Swaddledown is a Grade II listed building in the West Devon local planning authority area, England. Farmhouse.

Swaddledown

WRENN ID
grim-chamber-sedge
Grade
II
Local Planning Authority
West Devon
Country
England
Type
Farmhouse
Source
Historic England listing

Description

Swaddledown is a farmhouse at Bratton Clovelly, probably an early 17th-century remodelling of a medieval house that may originally have been a longhouse. A Victorian addition was made later. The building has rendered stone rubble and cob walls with a slate roof, hipped to the right end of the old house and gabled to its left end; the 19th-century block is hipped. The old house features a granite ashlar chimney with a tapering cap at the left gable end and a rubble and granite ashlar axial stack, and now sits at the rear of the building.

Evidence of reused smoke-blackened timbers in the roof suggests this was a substantial remodelling of a medieval structure. The surviving plan comprises a through-passage with a very small unheated lower room to its right, a hall with a fireplace backing onto the passage, and a larger inner room heated by a gable end stack. The original form of the lower end is unclear as it appears to have been truncated, and the pronounced downhill slope suggests an original longhouse plan. Either the shippon was demolished during remodelling and replaced by a small service room, or the service room existed between the passage and shippon, as at the nearby Chimsworthy. A thick wall between the hall and inner room, extending at least to eaves height and possibly originally to the apex, is characteristic of early houses in the area. It is unclear whether this wall marked the original end of the hall before extension, though it may pre-date the 17th-century remodelling.
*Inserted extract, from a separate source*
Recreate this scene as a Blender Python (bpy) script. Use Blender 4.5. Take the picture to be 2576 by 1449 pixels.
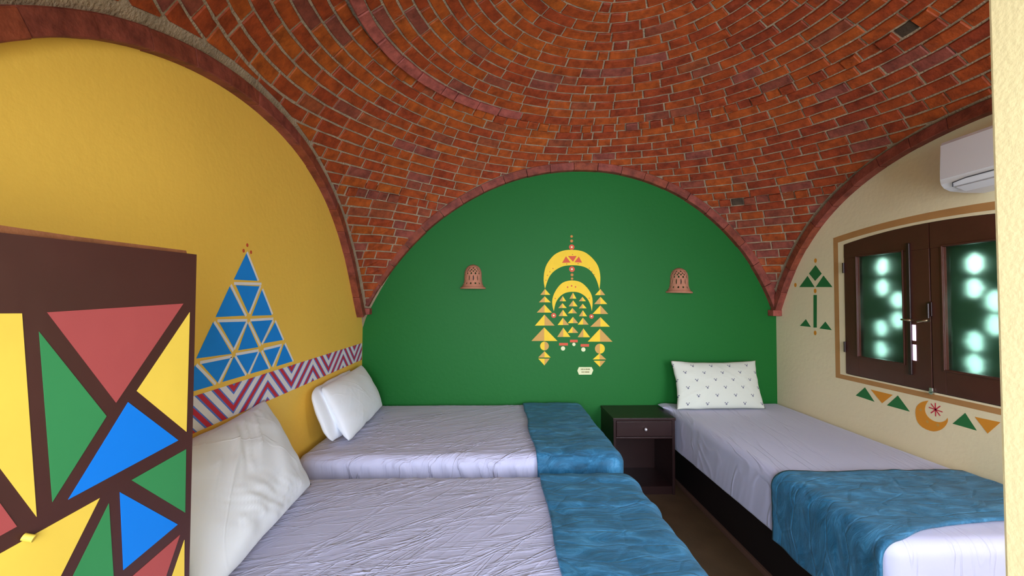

In Victorian times an L-shaped front block was added, likely relegating the old house to secondary uses. A later 19th-century dairy was added as a lean-to against the lower right end.

The building is two storeys with an asymmetrical four-window front to the old house. On the first floor is a 19th-century three-light small-paned casement to the left, with two early 20th-century three-light casements to its right. To the far right on the first floor is a late 19th or early 20th-century four-pane sash. The ground floor has a three-light 19th-century casement to the left and a similar late 20th-century casement at the centre. To the right of centre is a late 19th or early 20th-century lean-to porch with a 20th-century plank door, which leads to the passage. A small single-light early 20th-century casement sits to its right. A late 19th-century outshut was added against the right-hand end wall.

Interior features include a probably 18th-century roof structure with straight principal rafters, lapped and pegged collars, and purlins running along the backs of the principals. Some timbers, including a purlin, are smoke-blackened and reused from a medieval roof. The passage has a chamfered cross beam with straight cut stops; at its lower end is the head beam for a plank and muntin screen with chamfered mason's mitres; the screen itself was recently removed. The lower room has a chamfered cross beam adjoining the screen head-beam, with joists chamfered and stopped with diagonal stops. The hall contains a granite-framed fireplace with a straight roll-moulded lintel. The inner room has a chamfered granite-framed fireplace and a good-quality beamed ceiling comprising a heavy chamfered cross beam with step stops and similarly decorated joists. Above the inner room, the two chambers are divided by a plank and muntin screen with chamfered muntins and a head-beam with mason's mitres; the bottom appears to have rotted and been repaired. The chamber at the higher end has a granite-framed fireplace with chamfered jambs featuring step stops. In the adjoining gable wall is a contemporary small-arched wooden doorway rebated for a door, leading only to a small recess but possibly originally serving as a garderobe.

The house retains numerous good-quality early features and has an interesting plan and development history open to several interpretations.